April 09, 2013 / 13:14 IST
India Forex Advisors
Last summer, at the height of the panic over Spain's banks, the Euro zone embarked on an initial step - in the direction of a banking union. European finance ministers have agreed to a deal to give the European Central bank new powers to police Euro zone banks, embarking on the first step of a new phase to create closer integration so as to help underpin the Euro. Leaders agreed that the European Stability Mechanism (ESM), the zone's bailout fund, could be used to recapitalize banks that have gone bust, but only once an effective supervisory mechanism was in place.
However, looking at the current scenario, the plan appears deeply flawed. The Cypriot catastrophe shows just how distant the Euro zone is from creating its much-touted "banking union". There was: (i) no Euro zone supervision of Cyprus's big banks, (ii) no transnational approach to put them into controlled bankruptcy, (iii) no common deposit insurance, and (iv) no flow of bank rescue funds from overseas. Instead, there was weak supervision of the Central Bank of Cyprus.
The core countries seemed to regret the approval they gave for this deal. Rather than focusing on banking system stability, the junk is diverted only to the free money flow from the asset buying by the ECB. This diversion is led by the optimism spurred by the ECB president Mr. Draghi, who promised to do whatever it takes to preserve the single currency. While paying lip service to the principle of shareholder liability and creditor burden-sharing, the current draft falls woefully short of protecting European taxpayers and could cost them hundreds of billions of Euros. Further lobbying by banks is likely to make things only worse.

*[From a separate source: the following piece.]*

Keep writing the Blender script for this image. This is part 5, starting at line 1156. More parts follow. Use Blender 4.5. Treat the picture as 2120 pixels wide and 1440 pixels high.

The backdrop of the banking union lies in the appointment of a single supervisor and ignorance of deposit insurance. A single supervisor's independent decision makes the task difficult and large scaled, as the ECB won't be able to supervise effectively if there is no authority to which it can hand over a bank that has gone bust.
In the Euro zone, deposits of less than 100,000 Euros are supposed to be guaranteed by national schemes. In the wake of Cyprus's crisis, the Euro group re-emphasized that these savings should be protected. Euro zone leaders are in the process of setting up a single resolution mechanism. The European Commission is supposed to come up with a plan this year with the idea that legislation will be passed before the European elections in June 2014. However, the snag is that it is devilishly difficult to set up such a resolution authority,
The flaw is identified in the agreement because it does not answer the question: "How this authority should fund bank failures if there isn't enough capital to take the hit?"
The existing loopholes in the system, if overlooked, can lead to the following problems for the Euro zone.
- If the burden is passed on to the struggling taxpayers, it would destabilize the sound countries. This step will act as a firing up channel rather than a firewall, which will enable the flames of the debt crisis to burn through to the rest of the European government budget.
- It has been noted that the asset ownership in bank equity as well as bank debt tends to be extremely concentrated. Some of the richest households in every country own these stakes. Not bailing-in these households would amount to a gigantic negative wealth tax for the benefit of wealthy individuals worldwide, at the expense of Europe's taxpayers, social transfer recipients and pensioners.
- Misallocation of capital in the banking system will not only bloat the banking sector but also perpetuate the overly risky activities of these banks signaling a slower recovery in the long run.
The need of the hour is formation of a centralised supervision and resolution authority to address the European banking crisis. This bank resolution should be subject to binding rules for shareholders' losses and liabilities. If the banking sector continues with its lethargy and the commission's proposal passes the European Parliament without adequate revision, Europe's taxpayers and citizens would have to contend with a bigger hit of public debt - such an event could pave the way for another economic decline.